L’ira di Medea condanna il mondo al caos. Un mondo che non risponde né corrisponde più all’individuo. Una frattura incolmabile si produce tra il reale e il desiderio e più questo baratro si amplifica più l’ira divampa. Il mondo, la realtà storica, non è più in corrispondenza armonica con l’individuo, non c’è più un noi in cui riconoscersi, a cui appartenere. Cittadino e società si contrappongono in un rapporto di disarmonica estraneità. La solitudine infinita dei propri dolori, l’ipertrofia orrenda delle proprie passioni diventa unica legge, unica causa delle proprie azioni. Medea sancisce l’atto egotico di sottrarre sostegno eppure in una reciproca, tremenda implicazione, il medesimo sostegno è a lei stessa sottratto.

Questa è sì la storia del divenire di un mostro, un mostro morale, ma è anche la storia di una mostruosità più nascosta e profonda che immischia nella colpa ogni attore sulla scena. Nessuno è scevro dall’atto di questo supremo contemporaneo egoismo, la solitudine costringe gli uomini a una salvezza furiosa, ognuno persegue un bene colpevole, tutti siamo preda del male “omnes mali sumus”. Giasone ha infranto i sacrosanti limiti del mondo alla ricerca del vello, Medea infrange i sacrosanti legami della maternità. Nell’impeto di un desiderio che strumentalizza l’altro in un atto permanentemente oltre-natura si spalanca il mondo contemporaneo del disumano.

Il divenire Medea di Medea “Medea nunc sum” disvela la sua mostruosità, ma disvela soprattutto al mondo il suo nucleo fondativo. Medea ha salvato gli Argonauti, Medea ha reso possibile il loro successo e il loro ritorno, in particolare il ritorno del cantore Orfeo, colui che sulla sua lira fonda il sapere dell’Occidente. Ebbene il cuore rimosso di questo Occidente è Medea, la sua ira cieca, il suo furore solitario. Un cuore nero e rimosso pulsa e giace sotto le fondamenta scricchiolanti di un intero mondo. Un cuore che nasconde un furto, quello del vello, un tradimento, quello dell’amore per Medea, per l’altro da sé.

Il mondo ha smarrito i suoi confini, è diventato, nelle parole di Nancy, un agglomerato, un ammasso. Sulla terra le tracce di ciò che abbiamo perso. In questa folle ricerca di noi, l’altro diventa l’intruso.
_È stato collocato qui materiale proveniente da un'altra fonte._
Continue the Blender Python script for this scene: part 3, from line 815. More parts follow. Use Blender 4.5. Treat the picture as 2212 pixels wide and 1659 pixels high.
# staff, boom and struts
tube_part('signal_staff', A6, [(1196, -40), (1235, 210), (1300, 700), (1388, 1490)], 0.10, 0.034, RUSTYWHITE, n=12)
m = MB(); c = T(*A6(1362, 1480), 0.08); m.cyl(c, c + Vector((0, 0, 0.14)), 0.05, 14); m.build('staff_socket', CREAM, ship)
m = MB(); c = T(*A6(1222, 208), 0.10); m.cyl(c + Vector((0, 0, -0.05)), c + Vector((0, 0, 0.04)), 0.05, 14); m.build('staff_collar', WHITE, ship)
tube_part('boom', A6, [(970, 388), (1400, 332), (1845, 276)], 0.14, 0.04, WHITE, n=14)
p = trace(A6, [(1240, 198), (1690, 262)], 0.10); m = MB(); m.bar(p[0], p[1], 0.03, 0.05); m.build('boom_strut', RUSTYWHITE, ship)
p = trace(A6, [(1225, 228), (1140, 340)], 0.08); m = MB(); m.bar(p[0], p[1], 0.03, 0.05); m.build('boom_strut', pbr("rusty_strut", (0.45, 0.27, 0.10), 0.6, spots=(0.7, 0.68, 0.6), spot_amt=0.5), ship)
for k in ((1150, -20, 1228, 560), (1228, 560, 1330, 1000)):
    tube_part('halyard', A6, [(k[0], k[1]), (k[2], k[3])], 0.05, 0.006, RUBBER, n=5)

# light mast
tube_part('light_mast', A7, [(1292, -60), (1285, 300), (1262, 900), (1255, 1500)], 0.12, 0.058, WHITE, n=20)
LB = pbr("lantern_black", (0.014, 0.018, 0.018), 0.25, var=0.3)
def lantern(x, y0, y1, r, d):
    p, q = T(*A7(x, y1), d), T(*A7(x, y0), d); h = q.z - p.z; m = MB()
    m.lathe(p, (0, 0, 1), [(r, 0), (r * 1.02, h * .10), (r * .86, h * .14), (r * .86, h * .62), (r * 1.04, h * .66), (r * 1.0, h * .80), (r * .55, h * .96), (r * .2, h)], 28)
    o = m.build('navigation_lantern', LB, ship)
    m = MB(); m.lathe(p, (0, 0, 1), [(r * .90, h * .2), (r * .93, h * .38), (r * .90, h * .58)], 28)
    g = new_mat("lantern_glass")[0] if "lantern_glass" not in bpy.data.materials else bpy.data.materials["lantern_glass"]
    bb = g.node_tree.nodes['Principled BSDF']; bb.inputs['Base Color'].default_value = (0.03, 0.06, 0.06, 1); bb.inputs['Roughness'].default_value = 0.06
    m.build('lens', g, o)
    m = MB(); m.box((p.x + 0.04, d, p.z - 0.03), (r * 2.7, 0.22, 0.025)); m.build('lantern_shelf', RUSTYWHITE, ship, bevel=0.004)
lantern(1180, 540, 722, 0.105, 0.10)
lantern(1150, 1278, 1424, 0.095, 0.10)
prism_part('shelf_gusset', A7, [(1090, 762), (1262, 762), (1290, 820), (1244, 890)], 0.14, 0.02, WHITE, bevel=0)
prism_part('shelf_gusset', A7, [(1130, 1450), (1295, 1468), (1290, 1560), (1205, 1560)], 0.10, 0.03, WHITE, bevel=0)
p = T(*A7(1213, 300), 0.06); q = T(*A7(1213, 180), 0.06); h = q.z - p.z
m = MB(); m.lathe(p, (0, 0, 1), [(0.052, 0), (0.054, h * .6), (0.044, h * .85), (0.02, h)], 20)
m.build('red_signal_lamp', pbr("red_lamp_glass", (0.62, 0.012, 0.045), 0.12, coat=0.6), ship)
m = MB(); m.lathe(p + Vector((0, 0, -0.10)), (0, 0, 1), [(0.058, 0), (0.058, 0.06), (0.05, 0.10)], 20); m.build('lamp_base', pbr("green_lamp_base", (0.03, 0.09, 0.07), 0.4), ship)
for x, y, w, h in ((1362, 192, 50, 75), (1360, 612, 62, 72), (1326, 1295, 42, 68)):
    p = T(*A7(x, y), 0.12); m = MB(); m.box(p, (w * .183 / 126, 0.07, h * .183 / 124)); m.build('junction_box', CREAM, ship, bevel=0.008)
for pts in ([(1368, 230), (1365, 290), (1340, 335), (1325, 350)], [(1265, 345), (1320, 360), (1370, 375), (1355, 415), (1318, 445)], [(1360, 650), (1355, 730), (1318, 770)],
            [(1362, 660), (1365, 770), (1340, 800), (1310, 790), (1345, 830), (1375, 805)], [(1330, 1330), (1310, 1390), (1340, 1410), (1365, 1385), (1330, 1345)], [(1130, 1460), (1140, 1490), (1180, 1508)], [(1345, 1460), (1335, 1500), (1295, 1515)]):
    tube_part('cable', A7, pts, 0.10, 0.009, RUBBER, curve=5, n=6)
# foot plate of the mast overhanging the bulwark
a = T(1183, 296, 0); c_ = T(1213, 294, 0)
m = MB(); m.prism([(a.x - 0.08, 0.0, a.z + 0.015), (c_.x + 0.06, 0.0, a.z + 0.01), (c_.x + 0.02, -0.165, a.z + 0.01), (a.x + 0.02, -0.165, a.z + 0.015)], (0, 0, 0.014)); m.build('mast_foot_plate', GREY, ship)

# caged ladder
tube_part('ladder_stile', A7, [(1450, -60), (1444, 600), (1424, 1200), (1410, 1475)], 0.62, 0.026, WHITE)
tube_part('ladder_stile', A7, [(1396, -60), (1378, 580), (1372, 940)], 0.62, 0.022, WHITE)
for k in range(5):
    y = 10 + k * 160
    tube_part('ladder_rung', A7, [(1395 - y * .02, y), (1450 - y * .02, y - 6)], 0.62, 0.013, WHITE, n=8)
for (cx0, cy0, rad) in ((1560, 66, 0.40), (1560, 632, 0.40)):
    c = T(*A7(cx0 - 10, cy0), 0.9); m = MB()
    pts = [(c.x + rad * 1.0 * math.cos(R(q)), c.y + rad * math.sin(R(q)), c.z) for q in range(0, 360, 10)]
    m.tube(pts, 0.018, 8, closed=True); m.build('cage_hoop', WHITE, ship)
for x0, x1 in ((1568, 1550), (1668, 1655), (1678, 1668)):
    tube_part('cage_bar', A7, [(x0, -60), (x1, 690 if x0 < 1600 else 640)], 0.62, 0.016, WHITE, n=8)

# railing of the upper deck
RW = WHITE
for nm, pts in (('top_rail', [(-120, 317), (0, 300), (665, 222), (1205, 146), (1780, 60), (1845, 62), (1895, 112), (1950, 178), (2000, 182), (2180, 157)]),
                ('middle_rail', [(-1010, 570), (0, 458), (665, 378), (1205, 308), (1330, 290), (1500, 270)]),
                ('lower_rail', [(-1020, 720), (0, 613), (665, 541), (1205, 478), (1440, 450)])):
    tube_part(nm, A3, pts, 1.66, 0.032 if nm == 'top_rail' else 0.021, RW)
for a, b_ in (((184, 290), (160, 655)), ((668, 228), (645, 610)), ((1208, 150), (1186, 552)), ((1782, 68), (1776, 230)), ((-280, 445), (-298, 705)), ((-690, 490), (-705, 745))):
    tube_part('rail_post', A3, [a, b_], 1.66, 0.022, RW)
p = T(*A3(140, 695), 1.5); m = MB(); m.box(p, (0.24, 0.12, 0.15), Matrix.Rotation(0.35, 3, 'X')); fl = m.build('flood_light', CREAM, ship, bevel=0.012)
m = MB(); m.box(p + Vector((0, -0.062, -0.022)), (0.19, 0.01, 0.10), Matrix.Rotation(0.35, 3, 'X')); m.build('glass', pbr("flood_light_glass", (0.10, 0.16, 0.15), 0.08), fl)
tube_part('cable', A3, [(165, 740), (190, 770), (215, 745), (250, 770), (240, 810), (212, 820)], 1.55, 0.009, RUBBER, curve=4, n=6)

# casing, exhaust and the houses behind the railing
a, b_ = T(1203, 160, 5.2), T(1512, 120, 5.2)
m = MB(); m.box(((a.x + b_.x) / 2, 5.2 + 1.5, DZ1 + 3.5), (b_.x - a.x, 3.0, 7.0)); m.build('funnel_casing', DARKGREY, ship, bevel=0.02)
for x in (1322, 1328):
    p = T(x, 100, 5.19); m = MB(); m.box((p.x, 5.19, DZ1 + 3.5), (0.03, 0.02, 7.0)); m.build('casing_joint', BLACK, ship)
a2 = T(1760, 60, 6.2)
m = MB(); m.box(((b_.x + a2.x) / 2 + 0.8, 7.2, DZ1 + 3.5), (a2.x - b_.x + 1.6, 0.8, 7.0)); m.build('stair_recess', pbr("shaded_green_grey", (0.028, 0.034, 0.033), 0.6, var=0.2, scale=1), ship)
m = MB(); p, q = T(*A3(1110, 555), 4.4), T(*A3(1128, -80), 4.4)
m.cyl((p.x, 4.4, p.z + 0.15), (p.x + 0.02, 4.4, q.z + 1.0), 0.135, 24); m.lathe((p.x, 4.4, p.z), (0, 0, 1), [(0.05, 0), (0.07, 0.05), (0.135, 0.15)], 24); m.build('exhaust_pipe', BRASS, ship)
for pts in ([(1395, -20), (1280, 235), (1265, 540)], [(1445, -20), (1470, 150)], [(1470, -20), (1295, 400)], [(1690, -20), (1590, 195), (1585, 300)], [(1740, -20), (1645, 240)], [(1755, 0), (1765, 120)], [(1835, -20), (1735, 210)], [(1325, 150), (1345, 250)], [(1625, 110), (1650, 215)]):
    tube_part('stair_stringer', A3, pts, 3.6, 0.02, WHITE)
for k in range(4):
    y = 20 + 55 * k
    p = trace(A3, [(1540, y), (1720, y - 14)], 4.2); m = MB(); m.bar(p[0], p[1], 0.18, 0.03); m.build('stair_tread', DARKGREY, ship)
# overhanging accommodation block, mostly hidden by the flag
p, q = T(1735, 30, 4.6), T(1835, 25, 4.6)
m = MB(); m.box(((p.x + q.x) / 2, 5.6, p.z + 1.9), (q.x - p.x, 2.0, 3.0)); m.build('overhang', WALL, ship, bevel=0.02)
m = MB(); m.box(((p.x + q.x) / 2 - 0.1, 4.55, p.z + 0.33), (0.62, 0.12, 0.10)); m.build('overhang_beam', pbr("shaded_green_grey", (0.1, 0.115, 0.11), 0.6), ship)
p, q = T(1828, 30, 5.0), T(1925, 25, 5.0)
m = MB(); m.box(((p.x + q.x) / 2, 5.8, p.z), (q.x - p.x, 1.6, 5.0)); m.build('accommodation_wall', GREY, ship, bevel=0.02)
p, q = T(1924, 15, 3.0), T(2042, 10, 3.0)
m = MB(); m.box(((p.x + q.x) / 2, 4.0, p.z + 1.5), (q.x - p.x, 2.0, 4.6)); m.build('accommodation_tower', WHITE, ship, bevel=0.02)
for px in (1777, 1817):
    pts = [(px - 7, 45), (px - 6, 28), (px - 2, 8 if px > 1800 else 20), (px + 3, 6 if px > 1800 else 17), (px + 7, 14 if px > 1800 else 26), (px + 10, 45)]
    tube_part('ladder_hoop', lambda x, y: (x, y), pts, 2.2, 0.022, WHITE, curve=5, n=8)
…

Nel volto dell’altro viene iscritto il male, la colpa, stigmatizzata, in un orribile gioco di proiezioni, la reazione alla nostra violenza.  Il volto dell’altro smette di raccontare quell’abisso che è la precarietà umana, di raccontare quella pulsione etica al non uccidere, al bene, quella vocazione a riconoscere nel dolore dell’altro un baluardo contro la barbarie e diviene il sito simbolico del male. Volto costruito, artefatto, temuto, attaccato, vilipeso, ingiuriato. Volto sbattuto nella prigione di Guantanamo, volto nascosto nelle facce accigliate in un carcere russo in attesa di rivedere cari smarriti da mesi, anni.

A questa ingiuria disumana, risponde con pari disumanità Medea, infrangendo il supremo vincolo umano, trascinando nella cenere il futuro, il ponte sottile e labile gettato tra due mondi.

La sua furiosa ira deflagra, le fondamenta collassano e ciò che si mostra con mostruosa vividezza è la radice oscura di una colpa tanto universale da non avere più colpevoli. Le macerie lasciano la scena vuota di ogni ricostruzione, il futuro non è che lo spettro mostruoso di questo nostro atroce rimosso.